From Publisher’s Weekly

 

 “Music journalist Bordowitz (Turning Points in Rock and Roll) delivers a concise summary of the current state of the record business, with fascinating details delivered in a no-frills style ("The RIAA has compared the practice of downloading songs 'without permission' to shoplifting, but whose permission do the downloaders need?"). Unless you are a Britney Spears fan, Bordowitz presents a fairly convincing argument that current music "sucks" by looking at "how the system that turned music into a commodity ultimately failed, trivializing its product and the user of that product." He presents an inside look at how the music business works, from artist management to production and distribution, as well as current music technology. And a section on ‘The Messy Suicide of Commercial Radio’ is an excellent overview of the change over the last three decades from the free-form radio formats of the 1960s to the homogenized niche corporate radio stations of the '90s and today. In the end, this is an eye-opening look at why, as Bordowitz quotes music mogul David Geffen, "If Joni Mitchell were just starting out today,... she'd have trouble getting radio air play."


 


 

“Through my decades as an artist and producer working with both major and indie labels, I have never read as comprehensive a history of how the recorded music and broadcast worlds arrived at their sorry artistic state. I’ve lived the quicksand economics and conflicting intra-industry motivations that Hank Bordowitz so succinctly explains. If you want to understand how and why we got here, this is the book to read.”

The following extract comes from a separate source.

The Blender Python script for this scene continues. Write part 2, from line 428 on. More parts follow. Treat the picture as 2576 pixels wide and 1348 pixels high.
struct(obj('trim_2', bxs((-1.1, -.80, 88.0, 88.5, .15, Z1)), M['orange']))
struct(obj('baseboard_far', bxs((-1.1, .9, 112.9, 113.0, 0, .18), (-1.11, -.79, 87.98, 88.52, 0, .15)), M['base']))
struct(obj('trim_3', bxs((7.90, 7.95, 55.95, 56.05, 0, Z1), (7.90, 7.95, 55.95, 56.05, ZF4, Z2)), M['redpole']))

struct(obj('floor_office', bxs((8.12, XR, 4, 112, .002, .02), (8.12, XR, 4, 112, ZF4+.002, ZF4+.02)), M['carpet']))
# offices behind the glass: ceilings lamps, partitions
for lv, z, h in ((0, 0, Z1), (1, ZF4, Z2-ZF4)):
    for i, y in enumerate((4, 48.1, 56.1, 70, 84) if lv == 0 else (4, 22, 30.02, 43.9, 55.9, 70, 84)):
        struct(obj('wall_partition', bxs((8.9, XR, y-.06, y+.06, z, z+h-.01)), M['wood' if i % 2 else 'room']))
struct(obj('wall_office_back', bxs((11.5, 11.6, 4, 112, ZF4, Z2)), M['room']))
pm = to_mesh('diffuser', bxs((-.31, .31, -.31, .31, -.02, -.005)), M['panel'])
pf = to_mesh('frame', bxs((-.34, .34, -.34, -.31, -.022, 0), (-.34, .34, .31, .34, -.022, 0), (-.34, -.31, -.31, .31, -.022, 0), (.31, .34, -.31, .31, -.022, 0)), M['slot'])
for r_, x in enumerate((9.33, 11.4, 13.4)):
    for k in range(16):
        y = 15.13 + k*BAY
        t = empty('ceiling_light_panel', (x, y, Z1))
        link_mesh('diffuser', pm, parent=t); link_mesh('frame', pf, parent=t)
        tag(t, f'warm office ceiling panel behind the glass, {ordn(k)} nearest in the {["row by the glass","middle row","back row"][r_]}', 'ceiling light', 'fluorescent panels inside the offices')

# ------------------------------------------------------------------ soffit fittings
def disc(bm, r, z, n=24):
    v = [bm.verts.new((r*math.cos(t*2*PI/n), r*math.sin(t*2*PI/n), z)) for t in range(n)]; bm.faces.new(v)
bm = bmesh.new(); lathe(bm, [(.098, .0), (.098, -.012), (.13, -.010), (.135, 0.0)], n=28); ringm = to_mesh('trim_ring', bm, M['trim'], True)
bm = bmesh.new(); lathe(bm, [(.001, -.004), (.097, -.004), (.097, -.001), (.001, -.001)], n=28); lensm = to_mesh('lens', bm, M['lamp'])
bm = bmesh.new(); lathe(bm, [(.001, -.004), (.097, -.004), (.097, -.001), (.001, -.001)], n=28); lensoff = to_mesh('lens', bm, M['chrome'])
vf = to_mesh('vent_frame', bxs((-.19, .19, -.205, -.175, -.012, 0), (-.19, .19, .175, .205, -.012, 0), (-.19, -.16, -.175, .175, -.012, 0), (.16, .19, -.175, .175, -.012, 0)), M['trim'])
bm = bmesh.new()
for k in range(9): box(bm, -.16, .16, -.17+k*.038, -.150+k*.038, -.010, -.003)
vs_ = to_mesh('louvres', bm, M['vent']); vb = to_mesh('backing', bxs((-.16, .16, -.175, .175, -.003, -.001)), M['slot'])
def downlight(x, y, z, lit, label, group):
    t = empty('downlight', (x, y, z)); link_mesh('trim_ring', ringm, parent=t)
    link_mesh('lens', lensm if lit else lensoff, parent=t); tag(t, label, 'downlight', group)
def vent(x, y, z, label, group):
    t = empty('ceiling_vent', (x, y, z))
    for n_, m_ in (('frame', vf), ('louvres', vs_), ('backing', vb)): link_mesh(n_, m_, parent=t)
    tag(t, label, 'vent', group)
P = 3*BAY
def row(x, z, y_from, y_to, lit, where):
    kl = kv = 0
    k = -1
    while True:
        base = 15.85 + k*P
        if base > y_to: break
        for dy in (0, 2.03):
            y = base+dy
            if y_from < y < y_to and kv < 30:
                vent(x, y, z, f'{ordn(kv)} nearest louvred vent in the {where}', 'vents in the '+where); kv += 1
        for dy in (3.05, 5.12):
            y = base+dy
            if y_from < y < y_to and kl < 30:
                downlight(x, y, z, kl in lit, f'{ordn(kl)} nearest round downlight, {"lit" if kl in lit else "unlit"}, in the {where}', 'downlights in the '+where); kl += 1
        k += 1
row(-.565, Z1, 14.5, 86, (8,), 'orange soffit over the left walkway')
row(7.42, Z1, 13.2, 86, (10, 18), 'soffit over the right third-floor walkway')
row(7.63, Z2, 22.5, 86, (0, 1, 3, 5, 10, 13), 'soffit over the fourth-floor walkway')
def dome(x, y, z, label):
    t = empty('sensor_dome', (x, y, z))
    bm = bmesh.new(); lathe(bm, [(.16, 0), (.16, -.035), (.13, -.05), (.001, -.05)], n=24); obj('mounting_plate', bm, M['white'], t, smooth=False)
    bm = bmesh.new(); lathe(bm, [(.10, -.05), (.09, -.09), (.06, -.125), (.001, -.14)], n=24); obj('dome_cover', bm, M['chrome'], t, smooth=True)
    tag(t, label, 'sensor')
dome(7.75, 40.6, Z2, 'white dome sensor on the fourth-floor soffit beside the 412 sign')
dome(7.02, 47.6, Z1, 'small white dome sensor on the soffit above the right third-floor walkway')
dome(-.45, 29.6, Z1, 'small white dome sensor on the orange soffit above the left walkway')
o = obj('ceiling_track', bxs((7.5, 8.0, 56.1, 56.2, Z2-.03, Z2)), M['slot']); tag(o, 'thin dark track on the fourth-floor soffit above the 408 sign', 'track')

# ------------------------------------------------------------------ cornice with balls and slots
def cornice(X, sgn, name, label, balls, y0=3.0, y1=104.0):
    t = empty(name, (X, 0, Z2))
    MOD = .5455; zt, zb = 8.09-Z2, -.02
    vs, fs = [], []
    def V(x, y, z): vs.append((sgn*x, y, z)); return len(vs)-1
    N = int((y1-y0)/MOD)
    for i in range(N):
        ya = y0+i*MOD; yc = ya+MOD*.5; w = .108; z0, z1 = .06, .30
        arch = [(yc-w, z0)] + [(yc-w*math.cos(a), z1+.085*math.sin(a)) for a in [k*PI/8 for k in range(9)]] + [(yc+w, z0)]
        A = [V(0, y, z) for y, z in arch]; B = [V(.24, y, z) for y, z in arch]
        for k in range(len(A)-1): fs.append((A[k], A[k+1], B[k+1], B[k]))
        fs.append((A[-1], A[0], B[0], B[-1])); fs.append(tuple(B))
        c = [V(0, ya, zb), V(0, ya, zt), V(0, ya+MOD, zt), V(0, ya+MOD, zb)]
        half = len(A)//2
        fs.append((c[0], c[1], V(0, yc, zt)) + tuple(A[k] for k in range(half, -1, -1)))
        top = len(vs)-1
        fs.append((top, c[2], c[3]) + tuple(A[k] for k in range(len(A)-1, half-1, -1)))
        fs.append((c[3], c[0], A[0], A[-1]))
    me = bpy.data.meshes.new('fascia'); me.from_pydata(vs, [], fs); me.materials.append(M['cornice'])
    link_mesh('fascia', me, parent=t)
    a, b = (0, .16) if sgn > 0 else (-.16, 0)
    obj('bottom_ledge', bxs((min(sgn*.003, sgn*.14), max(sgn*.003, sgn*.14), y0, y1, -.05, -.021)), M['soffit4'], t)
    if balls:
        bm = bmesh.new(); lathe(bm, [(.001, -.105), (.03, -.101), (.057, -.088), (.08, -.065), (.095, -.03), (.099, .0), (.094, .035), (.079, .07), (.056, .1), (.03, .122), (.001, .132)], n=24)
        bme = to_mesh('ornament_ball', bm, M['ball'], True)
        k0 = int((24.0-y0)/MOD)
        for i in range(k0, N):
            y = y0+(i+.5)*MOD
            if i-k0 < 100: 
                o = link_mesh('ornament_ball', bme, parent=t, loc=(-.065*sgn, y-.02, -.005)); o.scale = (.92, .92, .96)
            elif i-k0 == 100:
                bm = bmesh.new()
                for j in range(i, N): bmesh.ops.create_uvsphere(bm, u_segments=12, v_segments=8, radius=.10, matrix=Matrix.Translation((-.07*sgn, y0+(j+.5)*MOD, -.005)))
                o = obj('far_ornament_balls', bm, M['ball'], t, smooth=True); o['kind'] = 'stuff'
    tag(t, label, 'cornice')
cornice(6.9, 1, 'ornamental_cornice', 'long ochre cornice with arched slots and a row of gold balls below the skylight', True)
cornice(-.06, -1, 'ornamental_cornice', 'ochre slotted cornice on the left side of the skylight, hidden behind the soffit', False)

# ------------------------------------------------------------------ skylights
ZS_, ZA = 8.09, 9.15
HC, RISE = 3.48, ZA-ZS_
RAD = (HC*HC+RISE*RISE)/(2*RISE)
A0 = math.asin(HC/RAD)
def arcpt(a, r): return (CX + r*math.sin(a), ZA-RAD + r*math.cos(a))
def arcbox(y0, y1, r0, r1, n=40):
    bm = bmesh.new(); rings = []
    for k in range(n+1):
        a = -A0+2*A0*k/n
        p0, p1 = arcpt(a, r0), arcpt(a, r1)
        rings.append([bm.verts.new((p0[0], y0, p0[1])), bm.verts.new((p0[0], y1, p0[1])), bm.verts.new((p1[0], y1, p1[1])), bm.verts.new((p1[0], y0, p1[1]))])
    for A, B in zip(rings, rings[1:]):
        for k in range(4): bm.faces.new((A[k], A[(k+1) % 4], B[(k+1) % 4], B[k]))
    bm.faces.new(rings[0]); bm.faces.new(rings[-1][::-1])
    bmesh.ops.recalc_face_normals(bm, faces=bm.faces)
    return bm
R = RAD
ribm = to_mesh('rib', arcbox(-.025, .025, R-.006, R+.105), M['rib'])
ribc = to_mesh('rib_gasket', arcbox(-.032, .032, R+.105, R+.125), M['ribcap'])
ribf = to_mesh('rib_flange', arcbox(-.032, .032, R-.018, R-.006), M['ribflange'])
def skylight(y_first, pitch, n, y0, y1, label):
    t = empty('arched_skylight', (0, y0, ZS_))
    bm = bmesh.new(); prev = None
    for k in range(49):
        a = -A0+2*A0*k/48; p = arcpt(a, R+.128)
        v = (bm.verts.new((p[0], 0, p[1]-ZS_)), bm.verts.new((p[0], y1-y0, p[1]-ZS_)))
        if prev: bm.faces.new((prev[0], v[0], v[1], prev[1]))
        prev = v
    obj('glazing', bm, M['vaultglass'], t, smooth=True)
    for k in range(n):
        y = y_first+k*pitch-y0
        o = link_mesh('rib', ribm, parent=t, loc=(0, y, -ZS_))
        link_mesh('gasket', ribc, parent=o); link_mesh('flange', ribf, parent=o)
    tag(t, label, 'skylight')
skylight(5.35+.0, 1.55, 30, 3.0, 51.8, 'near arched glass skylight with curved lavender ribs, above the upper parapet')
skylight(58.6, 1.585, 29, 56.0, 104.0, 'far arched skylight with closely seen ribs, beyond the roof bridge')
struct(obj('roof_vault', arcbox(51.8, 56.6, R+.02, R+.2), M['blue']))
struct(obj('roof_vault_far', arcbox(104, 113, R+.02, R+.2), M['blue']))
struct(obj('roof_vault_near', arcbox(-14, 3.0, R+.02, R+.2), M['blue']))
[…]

--Larry Fast, Synergy, keyboardist for Peter Gabriel, Foreigner, Nektar, and others

 

 


From U Weekly

Dirty Little Secrets of the Record Business

[Comment Below]

By Corey Spring

There’s an old quote oft-attributed to Hunter S. Thompson that goes, “The music business is a cruel and shallow money trench, a long plastic hallway where thieves and pimps run free, and good men die like dogs. There’s also a negative side.” While Thompson never actually said that, the words are no less true. In his new book, Hank Bordowitz outlines the unpleasant dealings of the music, and pulls no punches in the process. If you’ve ever turned on the radio and heard the same formulaic Britney Spears bulls**t on every channel, Bordowitz says that’s no coincidence. While a lot of the music you hear really is crap, ironically, he asserts that there is more good music available today than ever before... if you know where to look. He would know. He’s a former recording artist, music business consultant, and veteran music journalist.

Bordowitz traces the history of popular music back to the days when the business was run by a ‘renegade industry of outsiders’ to the present, where record labels stay true first to their shareholders, and then to their audience. He outlines how the music industry quickly became a victim of its own success and grew to see music as a commodity first and an art second. As a result of this, Bordowitz demonstrates how the entire industry becomes its own victim, forced to churn out acts like the Spice Girls in hopes of short-term gains.

In a section titled ‘The Messy Suicide of Commercial Radio,’ Bordowitz outlines how the music you hear so often on the radio came to be manipulated from the recording studio to the airwaves. Bordowitz also blasts the record labels for their treatment of artists and restrictive contracts placed on them in the section ‘Contacts and Contracts: Why an Artist Can Go Gold One Day and Be Flipping Burgers the Next.’

What’s most interesting about “Dirty Little Secrets” is the level of detail it goes into about the industry; Bordowitz doesn’t hesitate to name names. While anyone who has worked more than a week in the entertainment industry would be hard-pressed to disagree with Mr. Bordowitz’s cynic look and analysis of the music industry, he does hold out a small amount of hope that good music can yet be saved. This book is simply a great read for anyone interested in music, plain and simple.

Originally Published: Issue 484 - January 31, 2007


 

 “Brilliantly written, insightful, a good history, and a great read.”

--Jack Ponti, songwriter (Alice Cooper’s “Hey Stoopid,” Bon Jovi’s “Shot Through the Heart”), producer, manager, and president of the Platform Group Records.